Outside of the shelter, independent animal rescuers and advocates are networking and working together more so than has been the cast in the past (from what I understand). I have been in Las Cruces myself for about five years and involved in animal welfare here the last few years.

This year, the SNAP program partnered with the Dona Ana County Animal Control department to run their mobile spay/neuter unit in outlying areas of the county. Because of these efforts, hundreds of animals were altered in Chaparral, Del Cero, Radium Springs, Hatch, and other locations. The van also ran a couple of times at the Community of Hope in Las Cruces to help homeless pet guardians fix their companions.

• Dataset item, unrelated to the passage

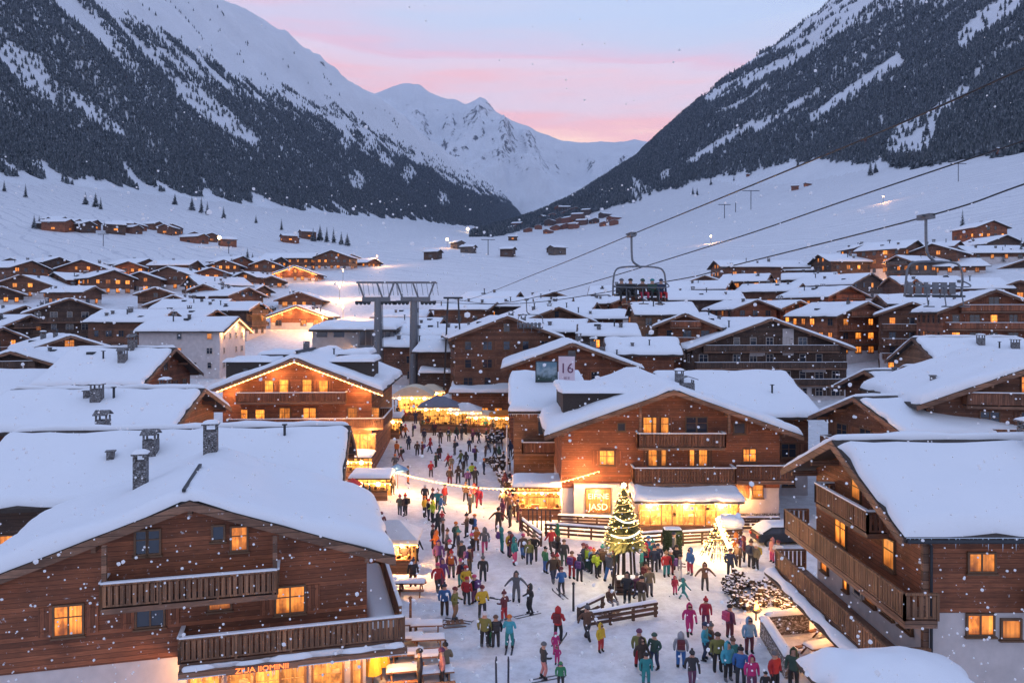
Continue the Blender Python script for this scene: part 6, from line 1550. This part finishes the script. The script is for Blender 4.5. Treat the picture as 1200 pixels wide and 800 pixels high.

This year as well, HSSNM has fostered and adopted out more dogs and cats than ever before. They now hold cat adoptions at PetSmart on a regular basis as well as monthly super adoptions where their fostered cats and dogs are featured. They now have a full pet help line and are engaging with the public one call at a time. They help advise those that have lost and found pets or need to re-home their pets for whatever reason.

SHAS continues its work as the sole no-kill sanctuary for dogs and cats. Those dogs and cats that get accepted into SHAS are the lucky ones, and the animals are well-cared for and adopted out to good homes. Those that cannot be adopted out live out the rest of their lives at the sanctuary.

There are many breed rescues that also play big roles in saving lives -- one cat and dog at a time. The feral cat management program at NMSU is showing local detractors that TNR works, and they have the database and numbers to prove it. They also have a legion of volunteers that work tirelessly to feed and care for the cats on the college's campus. The director of that program also helps advise people in the community on what they can do to help the cats in their areas, and she has stood before the city council, county commission, and any other local leaders who would listen to advocate for changing ordinances so that we can stop killing 80+% of the cats that get taken to our animal shelter while never making dent in the homeless numbers.

As the new kid on the block, APA has started a pet food bank that has distributed about 31,000 pounds of food to date to qualified low-income, unemployed, disabled, elderly, and homeless recipients. The group holds information tabling events and food drives regularly outside of Sam's Club and at local festivals and other events. They list animals in need on their website (lost/found/those needing new homes), and they hope their outreach efforts start having an impact as well.

Overall, more people are working harder to save dog and cat lives in Dona Ana County. Those are the small steps we can be proud of, but we have only started movement in a forward direction. We have years and years and hours and hours to go before we turn things around.

Here's to next year hopefully showing even more efforts at lifesaving, including a huge hope that our animal shelter will comprehensively and simultaneously get to the point where they are implementing all the programs and services needed (see list at right) to save most of the lives of the nearly 15,000 animals that still end up at their facility. More than any other entity or group, the shelter has the longest way to go.